Dans le système classique le travail proposé est la plupart du temps le même pour tous et il est imposé. En maternelle, on retrouve souvent des groupes de couleurs choisis par l’enseignant qui rassemblent des enfants qui durant toute l’année scolaire devront travailler à la même table pour faire le même travail dans le même atelier. Si du point de vue de l’organisation et du repérage pour l’enfant ce système semble plus simple à gérer, il pose problème quant à la liberté des enfants de pouvoir se diriger intuitivement vers les camarades qui sont à même de répondre à leurs besoins sociaux et aux apprentissages à un moment donné. Laisser la possibilité à l’enfant de tester de nouvelles amitiés et de nouveaux échanges dans le groupe classe ainsi que de pouvoir se comparer à d’autres groupes de travail apporte nécessairement un atout pour le développement de l’enfant. Il y a bien sûr les temps libres et de jeux où les enfants peuvent se retrouver mais ils sont plutôt rares et souvent cadrés.

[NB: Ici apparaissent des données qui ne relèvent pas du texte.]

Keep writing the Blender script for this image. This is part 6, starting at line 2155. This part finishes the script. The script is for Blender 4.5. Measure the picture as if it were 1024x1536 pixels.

En élémentaire, les élèves sont chacun devant leur table face au tableau sauf lorsqu’ils travaillent en groupe. Mais une fois encore, ces groupes sont la plupart du temps définis par l’enseignant. Quant au collège, les élèves y arrivent totalement formatés et empreints des règles et des valeurs inculquées par ce mode d’éducation classique.
Ce manque de liberté, nécessaire à l’exploration et à la construction de de l’identité de l’enfant est au coeur des travaux de Maria Montessori ainsi que de Célestin et Elise Freinet.

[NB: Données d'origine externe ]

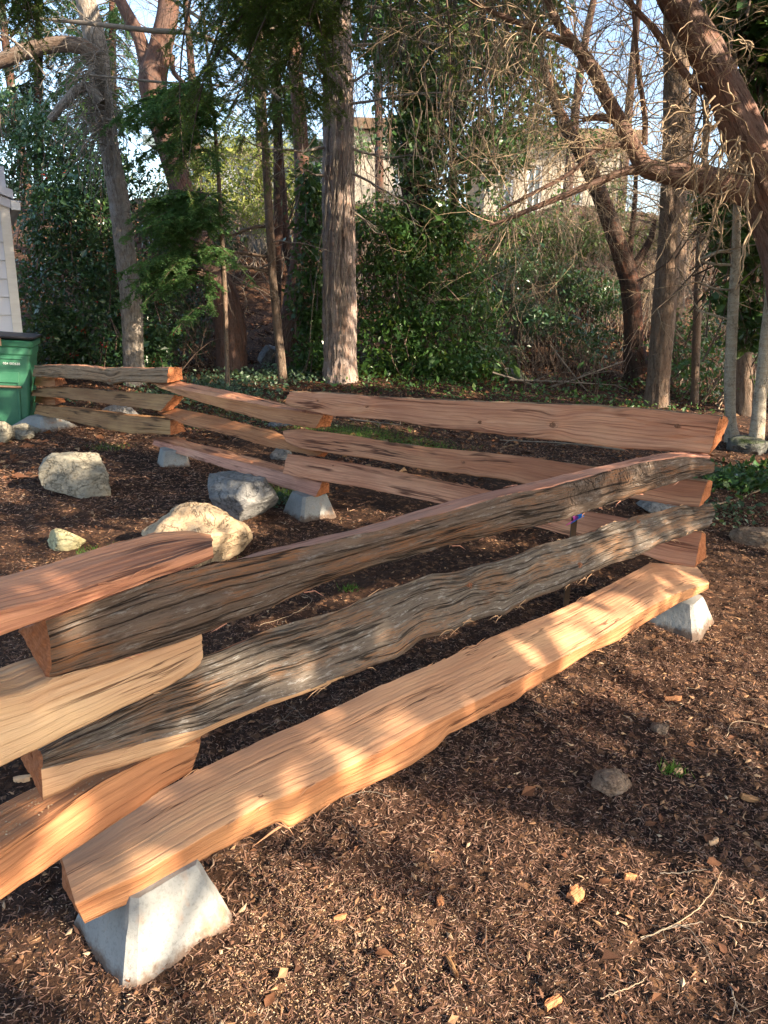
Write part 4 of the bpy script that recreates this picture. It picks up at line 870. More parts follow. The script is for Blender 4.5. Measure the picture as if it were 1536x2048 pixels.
# main fir trunk
fp = base_of(PR([(681, 800, 74), (680, 770, 66), (679, 600, 62), (677, 420, 58), (676, 250, 55), (675, 100, 52), (674, -150, 48), (672, -700, 38)], 12.2))
t5 = tree_root('fir_tree', fp, 'big straight fir with a pinkish grey furrowed trunk standing in the middle', 'tree')
adopt(t5, trunk_mesh('trunk', fp, M['t_fir'], 84, 520, .028, 2.4, 15, .10, 3.1))
T = Tubes()
for (x, y, dx, dy, L) in [(652, 205, -1, .15, .9), (650, 352, -1, .0, .55), (648, 295, -1, -.2, 1.2), (700, 208, 1, -.05, 2.2), (700, 92, 1, .35, 1.1), (702, 296, 1, -.25, .8), (700, 345, 1, -.1, 1.), (655, 120, -1, .1, 1.5), (700, 160, .8, -.4, .8), (652, 60, -1, 0, 1.6), (700, 20, 1, 0, 1.8), (702, 420, 1, -.5, .5)]:
    p = P(x, y, 12.1); branch(T, RT, p, (dx, -.5+RT.normal()*.3, dy), L, .022, 2, .16, .05, 5, .6, 5, .5)
for k in range(60):     # thin stems of dead ivy and twigs hanging along the trunk
    y0 = RT.uniform(-20, 600); x0 = RT.uniform(652, 704); p = P(x0, y0, 11.93); pts, _ = walk(RT, p, (RT.normal()*.15, -.02, -1), RT.uniform(.4, 1.8), 9, .10, .3); pts[:, 1] = np.minimum(pts[:, 1], 11.99+.0); T.add(pts, .0055, 4)
limbs(t5, 'dead_branches', T, M['twig_grey'])
ND, T = Needles(), Tubes()
near_b = [((610, -120, 7.5), (470, 210, 6.6), .55), ((640, -60, 7.2), (560, 250, 6.8), .5), ((560, -140, 7), (660, 150, 6.6), .5), ((700, -140, 7.6), (640, 190, 6.9), .45), ((520, -150, 7.4), (400, 60, 6.8), .5),
          ((760, -160, 8), (720, 60, 7.4), .45), ((860, -150, 7), (800, 120, 6.6), .4), ((900, -120, 5.4), (885, 160, 5.2), .22), ((940, -140, 7.5), (905, 60, 7), .4), ((500, -100, 8), (500, 130, 7.6), .4), ((660, -90, 6.8), (600, 150, 6.5), .45), ((480, -60, 9), (545, 330, 8.6), .35)]
near_b += [((a[0]+RT.normal()*50, a[1]+RT.normal()*20, a[2]+.4), (b[0]+RT.normal()*55, b[1]-20+RT.normal()*45, b[2]+.5*RT.random()), wd*1.1) for k in range(2) for (a, b, wd) in near_b if b[0] < 780 and wd > .3 and (k == 0 or b[0] < 590)]
for (a, b, wd) in near_b: bough(ND, T, RT, P(a[0], a[1], a[2]), P(b[0], b[1], b[2]), wd, 1.6, .027, .0026, .35, .0035)
ob = ND.build('needles', LV['fir']); ot = T.build('boughs', M['twig_dark']); adopt(t5, ob, ot)
for e in ((560, -300, 8.5), (700, -320, 9), (860, -300, 8.5)):
    pass
T = Tubes(); 
for (a, b, wd) in near_b:   # limbs that carry the boughs back to the trunk
    s_ = P(674, -520, 12.2); e_ = P(a[0], a[1], a[2]); m_ = (s_+e_)/2+np.array([0, 0, .4]); T.add(smooth_path([s_, m_, e_], 10), np.linspace(.05, .012, 10), 6)
limbs(t5, 'limb', T, M['t_brown'])

# grey leaning tree at left
gp = base_of(PR([(273, 792, 44), (270, 760, 40), (262, 600, 40), (250, 500, 38), (238, 400, 38), (222, 310, 36), (208, 220, 36), (198, 130, 40), (186, 60, 40), (165, -30, 36), (120, -300, 30)], 11.4))
t1 = tree_root('grey_bark_tree', gp, 'leaning tree with rough grey bark, a heavy limb to the left and hanging dead twigs', 'tree')
adopt(t1, trunk_mesh('trunk', gp, M['t_grey'], 56, 460, .009, 8, 26, .05, 5.2))
lp = PR([(200, 118, 36), (170, 95, 30), (130, 88, 27), (60, 100, 27), (0, 122, 26), (-120, 160, 22)], 11.3); adopt(t1, trunk_mesh('limb', lp, M['t_brown'], 28, 90, .006, 8, 20, 0, 6.))
lp = PR([(205, 205, 16), (190, 185, 17), (174, 172, 17), (155, 180, 18), (130, 205, 17), (100, 240, 14)], 11.1); adopt(t1, trunk_mesh('broken_limb', lp, M['t_grey'], 20, 60, .003, 8, 20, 0, 7.))
T = Tubes()
for k in range(150):
    y0 = RT.uniform(90, 300); xb = 205+(y0-200)*.12+RT.uniform(-18, 18); p = P(xb, y0, 11.2); pts, _ = walk(RT, p, (RT.normal()*.8-.35, -.3+RT.normal()*.2, RT.uniform(-.6, .7)), RT.uniform(.3, 1.25), 11, .26, .26); T.add(pts, np.linspace(.007, .0035, 11), 4)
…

Maria Montessori dit à ce sujet « la liberté de l’enfant est au centre de notre travail, non pas cette liberté extérieure, mais bien la construction de la liberté intérieure. Elle se construit à travers un environnement qui favorise le mouvement qui a un but, l’activité autonome, le respect du rythme et des intérêts de l’enfant ».
La pédagogie élaborée par les époux Freinet est fondée sur l’expression libre des enfants (texte libre, dessin libre, correspondance inter-scolaire, imprimerie et journal étudiant…) sans oublier la coopération, élément important de cette méthode. Célestin Freinet est l’un des premier a avoir proposé un plan de travail, c’est-à-dire une méthode de travail personnel de l’élève d’après un plan fourni par le maître. Chez Freinet, les élèves élaborent avec le maître un plan général de travail pour la semaine, ainsi qu’un plan de travail individuel où l’élève inscrit les tâches qu’il veut accomplir. Le travail libre de l’élève est rendu possible par la production d’une bibliothèque de travail, par des fichiers scolaires coopératifs, par des visites, enquêtes… Il y a donc le plan général, les plans annuels et mensuels, qui sont collectifs, et des plans hebdomadaires et quotidiens, qui sont individuels.
On pourrait aussi parler longuement des classes surchargées et des enfants entassées dans des espaces beaucoup trop petits pour le nombre. Si cette contrainte était imposée à nous adultes, nous ne tiendrions pas une journée. Les « open space » tant à la mode dans le monde du travail ont largement prouvés leurs limites.
On s’intéresse beaucoup au bien-être animal et on s’insurge des élevages en batteries (ce qui est tout à fait honorable) mais quand allons nous cesser d’entasser les élèves ?
Tous ces points amènent un certain nombre d’élèves au décrochage ou à la phobie scolaire.
Socialisation : être ou paraître ? Telle est la question.
Il y a bien sûr d’autres facteurs qui entrent en ligne de compte dans le développement de l’enfant et dans le cadre scolaire. Comme nous l’avons vu plus haut, l’enfant n’arrive pas à l’école totalement vierge d’apprentissages. Les enfants qui ont transités par la crèche auront une expérience de socialisation plus grande que ceux qui ont été en nourrice ou qui sont restés avec leurs parents.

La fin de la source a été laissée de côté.